Dans le même temps, Gérard Depardieu continue à enchaîner les tournages en France : cette année, il sera à l’affiche de pas moins de quatre films. Cependant, peu de ses prestations récentes ont été acclamées avec la même ferveur que ses précédents rôles, notamment dans Les Valseuses, film culte sorti en 1974, ou Le Dernier Métro, sorti en 1980.

Un rapport à la liberté quasi unique

Aujourd’hui, on ne compte plus les récits de tournages interrompus par les appels de ses associés. Car l’acteur est engagé dans de nombreuses activités telles que la publicité, la viticulture, l’immobilier, la restauration et, jusqu’à récemment, une poissonnerie parisienne. “Je ne le comprends pas, regrette son frère. C’est quelqu’un d’imprévisible, […] il peut devenir provocateur.”

Le père de Gérard Depardieu était ouvrier dans une tôlerie, illettré et porté sur la boisson. Sa mère était femme de ménage. Il a grandi au sein d’une fratrie de cinq enfants, dans la pauvreté, et avec une grande liberté. “Il est l’enfant de parents qui ne lui interdisaient rien, explique Gérard Miller, un célèbre psychanalyste qui a produit un film sur l’acteur en 2017. Il a un rapport à la liberté comme sans doute quasiment personne dans sa génération n’a pu en bénéficier.”

Le plaisir d’indigner

Il y a une dizaine d’années, Gérard Depardieu se vantait de son succès auprès des femmes. “Je ne cours plus après les jolies petites choses, disait-il, ce sont elles qui me courent après.” À l’époque, ce genre de remarques déclenchait des sourires entendus chez les Français, qui se félicitaient d’être immunisés contre la pruderie anglo-saxonne. Aujourd’hui, alors que des accusations de viol et d’agression sexuelle font les gros titres presque chaque semaine, les certitudes des Français vacillent, et la grivoiserie de Depardieu sonne de plus en plus faux.

Si l’on en croit certains de ses proches, l’acteur pourrait cependant prendre un certain plaisir pervers à provoquer l’indignation.
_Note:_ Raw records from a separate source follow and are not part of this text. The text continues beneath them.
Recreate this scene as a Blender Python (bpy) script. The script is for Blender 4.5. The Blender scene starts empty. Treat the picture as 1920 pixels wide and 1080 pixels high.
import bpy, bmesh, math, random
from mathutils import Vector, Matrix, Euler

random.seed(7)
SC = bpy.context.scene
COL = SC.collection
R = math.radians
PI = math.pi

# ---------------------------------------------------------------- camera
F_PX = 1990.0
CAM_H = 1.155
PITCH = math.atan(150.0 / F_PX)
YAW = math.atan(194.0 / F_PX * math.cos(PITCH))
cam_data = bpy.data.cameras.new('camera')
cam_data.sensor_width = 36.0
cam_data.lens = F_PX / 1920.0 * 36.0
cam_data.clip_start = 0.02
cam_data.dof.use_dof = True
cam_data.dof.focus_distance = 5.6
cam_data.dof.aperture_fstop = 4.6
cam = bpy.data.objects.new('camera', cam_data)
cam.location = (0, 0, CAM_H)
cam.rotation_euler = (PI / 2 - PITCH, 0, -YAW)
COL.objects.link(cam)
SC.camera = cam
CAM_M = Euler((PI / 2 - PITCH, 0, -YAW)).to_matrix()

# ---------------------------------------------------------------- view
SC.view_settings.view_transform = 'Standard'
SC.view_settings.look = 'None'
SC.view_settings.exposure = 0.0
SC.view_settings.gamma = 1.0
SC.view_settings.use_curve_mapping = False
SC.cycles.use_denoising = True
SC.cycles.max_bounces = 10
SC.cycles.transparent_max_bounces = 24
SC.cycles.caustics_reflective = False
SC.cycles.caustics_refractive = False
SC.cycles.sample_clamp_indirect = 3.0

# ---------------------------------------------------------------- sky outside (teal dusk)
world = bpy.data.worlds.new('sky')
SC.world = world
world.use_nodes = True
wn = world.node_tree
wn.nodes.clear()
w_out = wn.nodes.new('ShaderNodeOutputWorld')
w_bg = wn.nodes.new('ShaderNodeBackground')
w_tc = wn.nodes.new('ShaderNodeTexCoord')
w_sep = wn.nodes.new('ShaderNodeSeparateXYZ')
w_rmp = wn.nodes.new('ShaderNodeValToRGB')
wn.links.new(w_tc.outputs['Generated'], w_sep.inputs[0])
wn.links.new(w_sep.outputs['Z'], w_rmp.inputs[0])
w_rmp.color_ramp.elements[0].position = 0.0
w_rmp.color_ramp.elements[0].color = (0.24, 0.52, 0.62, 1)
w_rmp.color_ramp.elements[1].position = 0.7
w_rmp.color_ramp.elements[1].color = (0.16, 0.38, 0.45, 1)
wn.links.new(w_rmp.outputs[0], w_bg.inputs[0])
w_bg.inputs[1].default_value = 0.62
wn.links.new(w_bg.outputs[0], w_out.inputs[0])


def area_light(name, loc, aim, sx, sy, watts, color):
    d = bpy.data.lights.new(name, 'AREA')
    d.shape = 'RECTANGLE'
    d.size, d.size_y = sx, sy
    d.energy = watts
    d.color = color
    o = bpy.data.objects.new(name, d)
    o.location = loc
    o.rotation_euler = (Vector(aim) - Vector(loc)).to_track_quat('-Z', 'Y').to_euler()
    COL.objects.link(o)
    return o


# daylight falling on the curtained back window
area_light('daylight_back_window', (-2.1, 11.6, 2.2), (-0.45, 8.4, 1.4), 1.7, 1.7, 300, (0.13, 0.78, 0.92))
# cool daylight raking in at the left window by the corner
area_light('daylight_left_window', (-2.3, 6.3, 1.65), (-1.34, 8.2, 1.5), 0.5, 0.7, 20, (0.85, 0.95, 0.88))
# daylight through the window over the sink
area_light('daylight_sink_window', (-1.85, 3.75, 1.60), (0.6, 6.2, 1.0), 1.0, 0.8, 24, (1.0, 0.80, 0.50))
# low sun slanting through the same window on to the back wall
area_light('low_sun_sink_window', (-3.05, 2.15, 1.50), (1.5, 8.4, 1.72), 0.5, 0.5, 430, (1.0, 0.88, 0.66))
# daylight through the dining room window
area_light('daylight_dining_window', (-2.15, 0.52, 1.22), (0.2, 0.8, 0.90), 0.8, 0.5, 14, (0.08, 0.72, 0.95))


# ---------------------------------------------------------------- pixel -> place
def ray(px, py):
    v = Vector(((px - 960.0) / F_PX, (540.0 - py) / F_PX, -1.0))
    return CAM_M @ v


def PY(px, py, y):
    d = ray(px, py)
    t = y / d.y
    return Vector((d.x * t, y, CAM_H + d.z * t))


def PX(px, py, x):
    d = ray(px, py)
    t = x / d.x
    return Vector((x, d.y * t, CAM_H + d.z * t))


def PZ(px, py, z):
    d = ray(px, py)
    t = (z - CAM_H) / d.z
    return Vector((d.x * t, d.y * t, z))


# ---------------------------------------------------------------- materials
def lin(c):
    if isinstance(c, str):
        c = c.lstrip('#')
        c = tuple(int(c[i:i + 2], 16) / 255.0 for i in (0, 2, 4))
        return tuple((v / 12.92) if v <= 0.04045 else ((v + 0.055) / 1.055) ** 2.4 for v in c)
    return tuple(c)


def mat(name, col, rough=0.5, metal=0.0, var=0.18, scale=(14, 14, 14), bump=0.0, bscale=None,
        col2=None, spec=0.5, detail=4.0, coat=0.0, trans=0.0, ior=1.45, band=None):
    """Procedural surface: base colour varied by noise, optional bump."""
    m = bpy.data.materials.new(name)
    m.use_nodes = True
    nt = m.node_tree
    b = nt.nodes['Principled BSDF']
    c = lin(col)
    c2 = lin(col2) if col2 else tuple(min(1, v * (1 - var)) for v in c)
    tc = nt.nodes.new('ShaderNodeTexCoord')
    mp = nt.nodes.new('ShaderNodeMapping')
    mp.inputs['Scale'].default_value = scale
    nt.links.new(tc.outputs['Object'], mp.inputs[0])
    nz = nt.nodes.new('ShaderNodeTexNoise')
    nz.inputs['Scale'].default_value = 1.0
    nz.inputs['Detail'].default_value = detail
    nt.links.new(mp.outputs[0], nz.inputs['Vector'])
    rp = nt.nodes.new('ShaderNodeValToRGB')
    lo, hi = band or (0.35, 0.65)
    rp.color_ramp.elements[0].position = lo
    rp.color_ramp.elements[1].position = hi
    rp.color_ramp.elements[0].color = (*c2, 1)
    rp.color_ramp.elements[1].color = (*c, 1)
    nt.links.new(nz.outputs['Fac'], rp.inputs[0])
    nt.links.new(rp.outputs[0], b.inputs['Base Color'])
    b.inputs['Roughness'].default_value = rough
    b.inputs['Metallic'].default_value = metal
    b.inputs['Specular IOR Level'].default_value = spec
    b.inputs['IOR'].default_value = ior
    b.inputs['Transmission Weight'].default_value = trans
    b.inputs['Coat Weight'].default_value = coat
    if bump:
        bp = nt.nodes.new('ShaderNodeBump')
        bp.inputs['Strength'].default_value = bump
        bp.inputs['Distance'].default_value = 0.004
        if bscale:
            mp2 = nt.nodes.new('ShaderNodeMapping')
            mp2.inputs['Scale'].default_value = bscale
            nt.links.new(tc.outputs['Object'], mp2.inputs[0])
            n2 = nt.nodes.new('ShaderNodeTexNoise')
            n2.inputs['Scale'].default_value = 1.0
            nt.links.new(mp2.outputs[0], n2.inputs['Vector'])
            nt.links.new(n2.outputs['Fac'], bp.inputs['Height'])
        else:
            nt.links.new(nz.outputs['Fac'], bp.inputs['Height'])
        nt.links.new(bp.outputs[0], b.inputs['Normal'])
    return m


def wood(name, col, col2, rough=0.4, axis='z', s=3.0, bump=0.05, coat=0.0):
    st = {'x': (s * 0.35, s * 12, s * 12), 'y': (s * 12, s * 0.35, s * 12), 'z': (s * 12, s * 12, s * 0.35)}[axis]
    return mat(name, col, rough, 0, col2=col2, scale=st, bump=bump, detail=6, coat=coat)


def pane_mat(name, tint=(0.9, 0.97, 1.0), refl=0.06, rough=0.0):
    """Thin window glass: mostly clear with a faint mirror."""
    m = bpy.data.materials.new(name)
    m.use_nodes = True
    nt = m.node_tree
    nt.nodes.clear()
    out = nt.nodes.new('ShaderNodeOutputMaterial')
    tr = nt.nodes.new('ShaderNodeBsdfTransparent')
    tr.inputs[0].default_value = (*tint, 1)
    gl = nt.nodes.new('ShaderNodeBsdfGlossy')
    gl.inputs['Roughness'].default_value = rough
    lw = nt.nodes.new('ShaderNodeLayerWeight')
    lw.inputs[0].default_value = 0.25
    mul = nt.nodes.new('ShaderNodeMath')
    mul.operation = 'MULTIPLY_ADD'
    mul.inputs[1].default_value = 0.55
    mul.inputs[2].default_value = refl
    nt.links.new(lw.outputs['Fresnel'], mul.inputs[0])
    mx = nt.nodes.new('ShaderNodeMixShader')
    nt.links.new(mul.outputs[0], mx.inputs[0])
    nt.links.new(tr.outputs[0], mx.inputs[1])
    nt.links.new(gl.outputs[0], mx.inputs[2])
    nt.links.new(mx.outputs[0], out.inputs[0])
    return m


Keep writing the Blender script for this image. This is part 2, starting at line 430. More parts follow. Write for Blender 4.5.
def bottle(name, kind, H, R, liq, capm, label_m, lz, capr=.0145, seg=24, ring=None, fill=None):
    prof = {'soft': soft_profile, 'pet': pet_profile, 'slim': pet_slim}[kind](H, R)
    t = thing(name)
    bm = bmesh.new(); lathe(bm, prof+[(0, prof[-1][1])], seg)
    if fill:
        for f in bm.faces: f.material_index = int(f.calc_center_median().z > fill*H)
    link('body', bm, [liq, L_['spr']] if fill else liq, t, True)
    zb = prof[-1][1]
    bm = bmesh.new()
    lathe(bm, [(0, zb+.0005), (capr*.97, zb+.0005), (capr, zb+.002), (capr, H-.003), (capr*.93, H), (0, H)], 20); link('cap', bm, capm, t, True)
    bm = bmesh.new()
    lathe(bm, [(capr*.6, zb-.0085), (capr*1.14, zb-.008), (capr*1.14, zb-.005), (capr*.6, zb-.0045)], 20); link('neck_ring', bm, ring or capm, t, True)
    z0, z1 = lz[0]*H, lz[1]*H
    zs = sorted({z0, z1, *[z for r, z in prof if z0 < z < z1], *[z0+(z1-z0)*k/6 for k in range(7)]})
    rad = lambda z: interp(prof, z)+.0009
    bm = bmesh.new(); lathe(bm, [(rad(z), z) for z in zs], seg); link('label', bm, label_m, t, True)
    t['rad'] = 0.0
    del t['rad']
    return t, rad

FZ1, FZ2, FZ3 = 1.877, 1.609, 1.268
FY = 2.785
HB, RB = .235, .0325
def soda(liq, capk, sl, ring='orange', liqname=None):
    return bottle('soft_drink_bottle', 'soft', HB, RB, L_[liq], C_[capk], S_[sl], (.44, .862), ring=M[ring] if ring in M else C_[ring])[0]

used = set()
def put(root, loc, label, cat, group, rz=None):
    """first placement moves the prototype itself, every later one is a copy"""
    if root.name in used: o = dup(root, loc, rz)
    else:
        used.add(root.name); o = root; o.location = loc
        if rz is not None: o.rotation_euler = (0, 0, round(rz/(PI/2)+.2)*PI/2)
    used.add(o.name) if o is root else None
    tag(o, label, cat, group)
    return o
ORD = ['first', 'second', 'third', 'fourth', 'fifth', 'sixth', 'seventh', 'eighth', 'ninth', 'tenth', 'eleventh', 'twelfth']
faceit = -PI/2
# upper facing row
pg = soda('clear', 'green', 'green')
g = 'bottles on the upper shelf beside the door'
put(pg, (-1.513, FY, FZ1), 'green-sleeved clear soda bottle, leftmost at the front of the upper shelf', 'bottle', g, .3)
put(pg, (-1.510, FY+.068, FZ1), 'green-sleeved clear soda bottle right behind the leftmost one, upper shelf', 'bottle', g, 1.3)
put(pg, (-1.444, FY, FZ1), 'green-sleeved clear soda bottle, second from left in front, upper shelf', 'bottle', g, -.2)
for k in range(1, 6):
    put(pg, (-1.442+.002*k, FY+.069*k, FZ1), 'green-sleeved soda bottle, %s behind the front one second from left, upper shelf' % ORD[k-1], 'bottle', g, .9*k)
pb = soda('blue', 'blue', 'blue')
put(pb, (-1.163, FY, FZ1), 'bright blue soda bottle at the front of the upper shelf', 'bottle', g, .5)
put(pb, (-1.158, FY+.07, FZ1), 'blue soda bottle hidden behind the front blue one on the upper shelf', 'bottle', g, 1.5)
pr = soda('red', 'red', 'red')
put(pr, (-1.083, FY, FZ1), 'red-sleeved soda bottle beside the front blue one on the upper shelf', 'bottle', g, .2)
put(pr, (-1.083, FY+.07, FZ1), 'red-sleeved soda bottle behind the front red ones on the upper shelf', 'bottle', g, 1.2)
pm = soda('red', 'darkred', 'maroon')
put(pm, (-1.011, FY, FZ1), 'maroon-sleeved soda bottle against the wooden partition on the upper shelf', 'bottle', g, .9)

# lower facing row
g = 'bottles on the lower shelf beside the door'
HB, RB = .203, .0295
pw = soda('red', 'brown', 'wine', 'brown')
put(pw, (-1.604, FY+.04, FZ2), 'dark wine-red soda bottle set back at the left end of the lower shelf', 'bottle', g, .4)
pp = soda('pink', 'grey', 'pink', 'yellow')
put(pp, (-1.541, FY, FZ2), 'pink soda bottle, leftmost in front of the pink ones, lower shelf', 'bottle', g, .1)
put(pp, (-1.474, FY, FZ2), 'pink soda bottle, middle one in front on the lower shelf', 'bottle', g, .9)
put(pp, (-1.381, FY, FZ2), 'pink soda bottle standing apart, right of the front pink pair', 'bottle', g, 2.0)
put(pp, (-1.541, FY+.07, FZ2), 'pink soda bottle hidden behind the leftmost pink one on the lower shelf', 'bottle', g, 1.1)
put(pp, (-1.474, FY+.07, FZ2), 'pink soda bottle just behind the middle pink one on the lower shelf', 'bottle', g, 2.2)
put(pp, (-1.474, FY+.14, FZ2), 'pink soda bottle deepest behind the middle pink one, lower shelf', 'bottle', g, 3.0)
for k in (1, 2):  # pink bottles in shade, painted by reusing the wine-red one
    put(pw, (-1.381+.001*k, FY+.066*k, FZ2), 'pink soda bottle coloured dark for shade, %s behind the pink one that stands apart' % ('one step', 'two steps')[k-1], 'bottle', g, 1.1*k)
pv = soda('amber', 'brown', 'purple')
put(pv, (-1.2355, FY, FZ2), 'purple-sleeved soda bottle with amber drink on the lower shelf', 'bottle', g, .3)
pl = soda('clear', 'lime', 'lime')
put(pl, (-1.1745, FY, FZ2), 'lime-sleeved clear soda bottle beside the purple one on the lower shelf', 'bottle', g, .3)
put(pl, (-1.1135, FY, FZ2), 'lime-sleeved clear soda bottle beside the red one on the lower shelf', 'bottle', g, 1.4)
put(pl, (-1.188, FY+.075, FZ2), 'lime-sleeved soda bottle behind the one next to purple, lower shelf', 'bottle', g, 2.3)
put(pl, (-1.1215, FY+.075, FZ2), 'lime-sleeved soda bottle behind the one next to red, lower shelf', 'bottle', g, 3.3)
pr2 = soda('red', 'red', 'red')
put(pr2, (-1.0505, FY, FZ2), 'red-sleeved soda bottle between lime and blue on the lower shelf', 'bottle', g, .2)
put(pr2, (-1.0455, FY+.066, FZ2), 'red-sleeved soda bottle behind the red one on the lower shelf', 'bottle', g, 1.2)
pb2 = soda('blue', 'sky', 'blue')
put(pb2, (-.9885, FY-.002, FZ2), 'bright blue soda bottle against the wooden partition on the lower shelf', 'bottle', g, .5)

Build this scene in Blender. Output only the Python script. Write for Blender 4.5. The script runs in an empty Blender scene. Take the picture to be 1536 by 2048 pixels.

Ses amis et certains experts s’accordent à dire que l’acteur montre des tendances autodestructrices depuis la mort de son fils, Guillaume, emporté par une pneumonie en 2008, à l’âge de 37 ans, après une vie agitée, marquée par la drogue et la prison.

D’après le critique de cinéma Bruno Cras, Gérard Depardieu se montre depuis lors de plus en plus insensible aux sentiments de ceux qui l’entourent. Il semble même souvent éprouver une certaine satisfaction à les contrarier. “Je pense qu’il est rattrapé par les démons de son enfance”, conclut Bruno Cras.